Could every line of the data be printed exactly as it reads?
* * * * *
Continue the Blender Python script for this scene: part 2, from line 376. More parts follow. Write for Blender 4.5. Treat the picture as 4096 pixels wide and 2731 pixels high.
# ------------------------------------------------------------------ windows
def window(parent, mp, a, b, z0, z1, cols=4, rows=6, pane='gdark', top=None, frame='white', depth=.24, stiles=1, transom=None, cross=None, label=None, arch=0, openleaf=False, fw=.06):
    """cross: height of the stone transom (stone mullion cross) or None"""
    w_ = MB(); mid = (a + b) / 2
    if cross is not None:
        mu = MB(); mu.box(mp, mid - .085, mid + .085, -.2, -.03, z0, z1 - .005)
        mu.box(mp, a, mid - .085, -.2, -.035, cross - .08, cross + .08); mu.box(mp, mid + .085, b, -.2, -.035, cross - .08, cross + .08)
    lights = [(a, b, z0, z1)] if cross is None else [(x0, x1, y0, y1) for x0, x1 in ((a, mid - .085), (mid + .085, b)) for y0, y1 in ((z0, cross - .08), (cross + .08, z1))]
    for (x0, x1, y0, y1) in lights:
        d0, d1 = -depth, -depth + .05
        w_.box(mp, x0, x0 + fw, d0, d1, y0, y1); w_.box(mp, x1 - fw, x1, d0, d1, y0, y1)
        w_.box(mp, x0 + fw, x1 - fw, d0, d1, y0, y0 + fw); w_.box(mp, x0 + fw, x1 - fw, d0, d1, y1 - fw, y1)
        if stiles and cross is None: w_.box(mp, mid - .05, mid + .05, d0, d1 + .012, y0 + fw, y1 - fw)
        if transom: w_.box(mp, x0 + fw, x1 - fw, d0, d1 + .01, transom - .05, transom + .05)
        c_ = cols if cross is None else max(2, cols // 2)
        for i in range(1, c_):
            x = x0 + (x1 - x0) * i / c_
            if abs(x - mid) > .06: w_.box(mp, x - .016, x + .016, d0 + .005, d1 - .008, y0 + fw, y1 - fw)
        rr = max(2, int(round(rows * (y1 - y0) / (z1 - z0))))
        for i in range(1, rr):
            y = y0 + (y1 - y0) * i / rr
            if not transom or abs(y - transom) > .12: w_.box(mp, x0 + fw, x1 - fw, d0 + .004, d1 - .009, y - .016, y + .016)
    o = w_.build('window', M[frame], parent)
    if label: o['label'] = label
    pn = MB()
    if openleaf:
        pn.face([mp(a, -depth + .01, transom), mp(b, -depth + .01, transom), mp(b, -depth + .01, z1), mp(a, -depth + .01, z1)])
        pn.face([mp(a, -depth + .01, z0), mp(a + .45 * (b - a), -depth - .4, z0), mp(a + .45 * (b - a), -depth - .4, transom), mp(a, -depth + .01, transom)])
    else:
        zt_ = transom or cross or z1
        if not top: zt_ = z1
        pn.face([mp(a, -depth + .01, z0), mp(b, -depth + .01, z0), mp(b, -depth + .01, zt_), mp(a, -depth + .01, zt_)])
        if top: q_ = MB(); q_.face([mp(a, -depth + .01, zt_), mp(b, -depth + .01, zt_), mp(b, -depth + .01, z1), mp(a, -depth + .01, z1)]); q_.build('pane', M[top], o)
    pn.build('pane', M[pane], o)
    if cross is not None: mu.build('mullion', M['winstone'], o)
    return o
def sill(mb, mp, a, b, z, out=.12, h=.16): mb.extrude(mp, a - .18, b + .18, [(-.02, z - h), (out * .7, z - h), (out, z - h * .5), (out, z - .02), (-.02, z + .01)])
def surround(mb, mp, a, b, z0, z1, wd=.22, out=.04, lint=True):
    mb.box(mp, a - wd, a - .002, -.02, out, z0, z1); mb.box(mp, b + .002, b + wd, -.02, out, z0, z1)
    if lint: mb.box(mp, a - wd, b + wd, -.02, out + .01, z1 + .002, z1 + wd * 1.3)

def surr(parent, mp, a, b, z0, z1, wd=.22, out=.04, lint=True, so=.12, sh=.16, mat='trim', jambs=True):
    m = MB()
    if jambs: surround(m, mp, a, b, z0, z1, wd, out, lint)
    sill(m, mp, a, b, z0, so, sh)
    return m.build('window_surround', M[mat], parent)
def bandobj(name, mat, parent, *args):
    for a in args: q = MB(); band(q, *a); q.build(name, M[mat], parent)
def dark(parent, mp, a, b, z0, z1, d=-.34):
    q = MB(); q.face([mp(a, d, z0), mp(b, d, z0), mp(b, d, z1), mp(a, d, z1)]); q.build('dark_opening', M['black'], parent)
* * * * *
RESULT OF THE TASK:
Continue the Blender Python script for this scene: part 2, from line 376. More parts follow. Write for Blender 4.5. Treat the picture as 4096 pixels wide and 2731 pixels high.
# ------------------------------------------------------------------ windows
def window(parent, mp, a, b, z0, z1, cols=4, rows=6, pane='gdark', top=None, frame='white', depth=.24, stiles=1, transom=None, cross=None, label=None, arch=0, openleaf=False, fw=.06):
    """cross: height of the stone transom (stone mullion cross) or None"""
    w_ = MB(); mid = (a + b) / 2
    if cross is not None:
        mu = MB(); mu.box(mp, mid - .085, mid + .085, -.2, -.03, z0, z1 - .005)
        mu.box(mp, a, mid - .085, -.2, -.035, cross - .08, cross + .08); mu.box(mp, mid + .085, b, -.2, -.035, cross - .08, cross + .08)
    lights = [(a, b, z0, z1)] if cross is None else [(x0, x1, y0, y1) for x0, x1 in ((a, mid - .085), (mid + .085, b)) for y0, y1 in ((z0, cross - .08), (cross + .08, z1))]
    for (x0, x1, y0, y1) in lights:
        d0, d1 = -depth, -depth + .05
        w_.box(mp, x0, x0 + fw, d0, d1, y0, y1); w_.box(mp, x1 - fw, x1, d0, d1, y0, y1)
        w_.box(mp, x0 + fw, x1 - fw, d0, d1, y0, y0 + fw); w_.box(mp, x0 + fw, x1 - fw, d0, d1, y1 - fw, y1)
        if stiles and cross is None: w_.box(mp, mid - .05, mid + .05, d0, d1 + .012, y0 + fw, y1 - fw)
        if transom: w_.box(mp, x0 + fw, x1 - fw, d0, d1 + .01, transom - .05, transom + .05)
        c_ = cols if cross is None else max(2, cols // 2)
        for i in range(1, c_):
            x = x0 + (x1 - x0) * i / c_
            if abs(x - mid) > .06: w_.box(mp, x - .016, x + .016, d0 + .005, d1 - .008, y0 + fw, y1 - fw)
        rr = max(2, int(round(rows * (y1 - y0) / (z1 - z0))))
        for i in range(1, rr):
            y = y0 + (y1 - y0) * i / rr
            if not transom or abs(y - transom) > .12: w_.box(mp, x0 + fw, x1 - fw, d0 + .004, d1 - .009, y - .016, y + .016)
    o = w_.build('window', M[frame], parent)
    if label: o['label'] = label
    pn = MB()
    if openleaf:
        pn.face([mp(a, -depth + .01, transom), mp(b, -depth + .01, transom), mp(b, -depth + .01, z1), mp(a, -depth + .01, z1)])
        pn.face([mp(a, -depth + .01, z0), mp(a + .45 * (b - a), -depth - .4, z0), mp(a + .45 * (b - a), -depth - .4, transom), mp(a, -depth + .01, transom)])
    else:
        zt_ = transom or cross or z1
        if not top: zt_ = z1
        pn.face([mp(a, -depth + .01, z0), mp(b, -depth + .01, z0), mp(b, -depth + .01, zt_), mp(a, -depth + .01, zt_)])
        if top: q_ = MB(); q_.face([mp(a, -depth + .01, zt_), mp(b, -depth + .01, zt_), mp(b, -depth + .01, z1), mp(a, -depth + .01, z1)]); q_.build('pane', M[top], o)
    pn.build('pane', M[pane], o)
    if cross is not None: mu.build('mullion', M['winstone'], o)
    return o
def sill(mb, mp, a, b, z, out=.12, h=.16): mb.extrude(mp, a - .18, b + .18, [(-.02, z - h), (out * .7, z - h), (out, z - h * .5), (out, z - .02), (-.02, z + .01)])
def surround(mb, mp, a, b, z0, z1, wd=.22, out=.04, lint=True):
    mb.box(mp, a - wd, a - .002, -.02, out, z0, z1); mb.box(mp, b + .002, b + wd, -.02, out, z0, z1)
    if lint: mb.box(mp, a - wd, b + wd, -.02, out + .01, z1 + .002, z1 + wd * 1.3)

def surr(parent, mp, a, b, z0, z1, wd=.22, out=.04, lint=True, so=.12, sh=.16, mat='trim', jambs=True):
    m = MB()
    if jambs: surround(m, mp, a, b, z0, z1, wd, out, lint)
    sill(m, mp, a, b, z0, so, sh)
    return m.build('window_surround', M[mat], parent)
def bandobj(name, mat, parent, *args):
    for a in args: q = MB(); band(q, *a); q.build(name, M[mat], parent)
def dark(parent, mp, a, b, z0, z1, d=-.34):
    q = MB(); q.face([mp(a, d, z0), mp(b, d, z0), mp(b, d, z1), mp(a, d, z1)]); q.build('dark_opening', M['black'], parent)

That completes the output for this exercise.